Miércoles 24 de noviembre de 2010 | Se cumplió el plazo. Es el momento de la definición perdurable.
A unas semanas de que concluya el complicado 2010, año de encrucijadas y reflexiones, quedan pendientes temas que, sin duda alguna, definirán los contornos de nuestro futuro como nación realmente libre y soberana.
Entre todos ellos, quizá el que acuse mayor relevancia será el advenimiento de una ley reglamentaria que por fin establezca las acciones colectivas en nuestro quehacer cotidiano.
Esto sucede después de que las dos cámaras finalmente votaron a favor y por unanimidad una enmienda constitucional al artículo 17, apenas en junio pasado.
La acción colectiva es un derecho económico, social y cultural que el Estado mexicano se ha comprometido a fortalecer mediante tratados internacionales.
Faculta a grupos que sufren afectaciones o abusos en distintos ámbitos, para que éstos recurran, sin mediación alguna, a las instancias impartidoras de justicia.
En caso de prevalecer, se legitima ante la ley el grupo conformado por decenas, cientos, miles o millones de personas, mediante sentencias que beneficien a todos y cada uno de sus integrantes.
Constituye la mejor manera de consolidar una cultura de servicio y exigibilidad, con contrapesos y sanciones para proveedores o autoridades que no entiendan el verdadero alcance de estos cambios.
Una emancipación, en todos los sentidos del término.
Nuestra propuesta, surgida de la sociedad civil en 2007, hoy está a un paso de hacerse realidad gracias al apoyo de legisladores clave, e innumerables personas y organismos no gubernamentales.
Nuestro único enfoque: que prospere una causa que nivelará relaciones muy sesgadas a favor de intereses de corto plazo entre proveedores sin escrúpulos y usuarios, o gobiernos y sus gobernados.
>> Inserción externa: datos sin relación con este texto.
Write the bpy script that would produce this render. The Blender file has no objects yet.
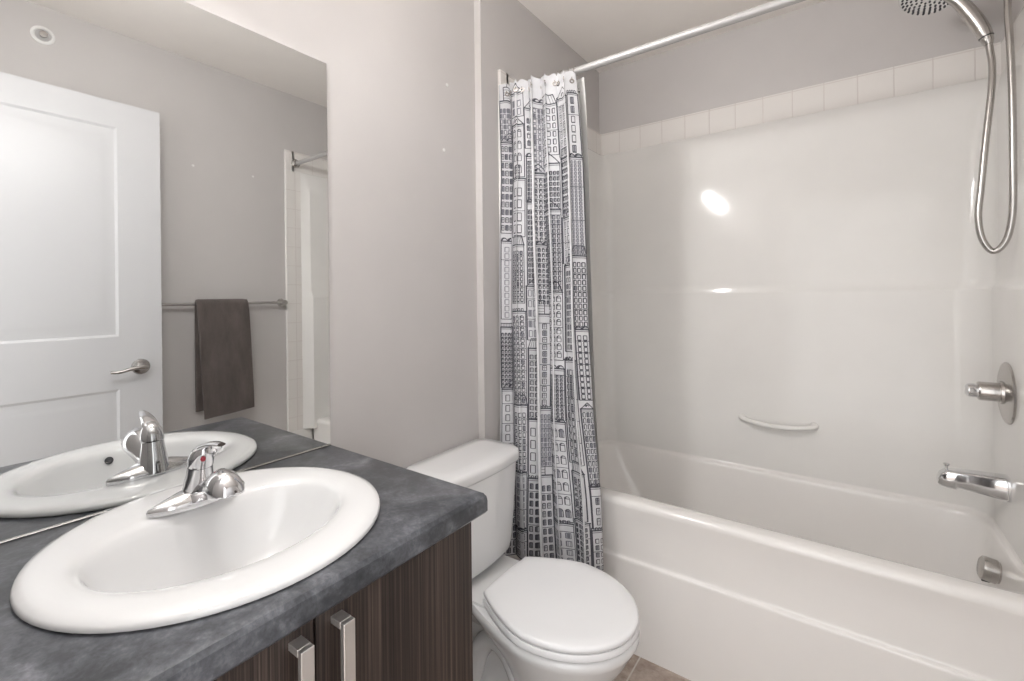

Más allá de coyunturas y diferencias políticas, siguen sumándose aliados en universidades, medios, redes sociales, partidos, agrupaciones municipales o estatales y diferentes niveles de la administración pública.
Pudieron vencerse resistencias aisladas que habrían ocasionado un posible naufragio del proceso, gracias al entendimiento generalizado de que la calidad de nuestras instituciones (así como la de los bienes y servicios) incrementará sustancialmente cuando podamos utilizar este mecanismo colectivo de defensa y rendición de cuentas.
Se abre un capítulo nuevo en nuestra historia a favor de grupos vulnerables.
Se le da cauce institucional a las energías de una sociedad indispuesta a cumplir funciones meramente testimoniales.
Las acciones colectivas garantizan la inclusión activa en políticas públicas que a todos nos competen.
Se ha cabildeado su aprobación en todo el país, y como se debe: con transparencia, desde la ciudadanía deseosa de ejercer sus derechos en temas que la afectan más allá de consideraciones individuales.
Sin dedicatoria específica, y sólo para limitar excesos de proveedores y malas decisiones de gobiernos ensimismados.
Para reivindicar al consumo responsable, el medio ambiente, la competencia económica u otras esferas anquilosadas, pero susceptibles a cambios que favorezcan al interés público y la responsabilidad bien entendida.
Estas valiosas herramientas sociales se han incorporado a los sistemas jurídicos de naciones en el continente americano, Europa, África, Asia y Oceanía, con grandes resultados.
Países como el nuestro, donde las carencias irresueltas requieren de la levadura social que hace falta y que garantice mejores posibilidades de solucionar problemas ancestrales desde la participación más amplia y abierta, garantías que no podrán desdeñar malas empresas y autoridades, actualmente blindadas por inercia, captura regulatoria o debilidad institucional.
El proyecto de acciones colectivas empezó como propuesta académica, y fue permeando en la conciencia de una opinión pública cada vez más exigente.
No hay algo tan poderoso como las ideas justas, que deben ponerse en práctica.
Nuestros senadores y diputados tienen, ahora mismo, la palabra.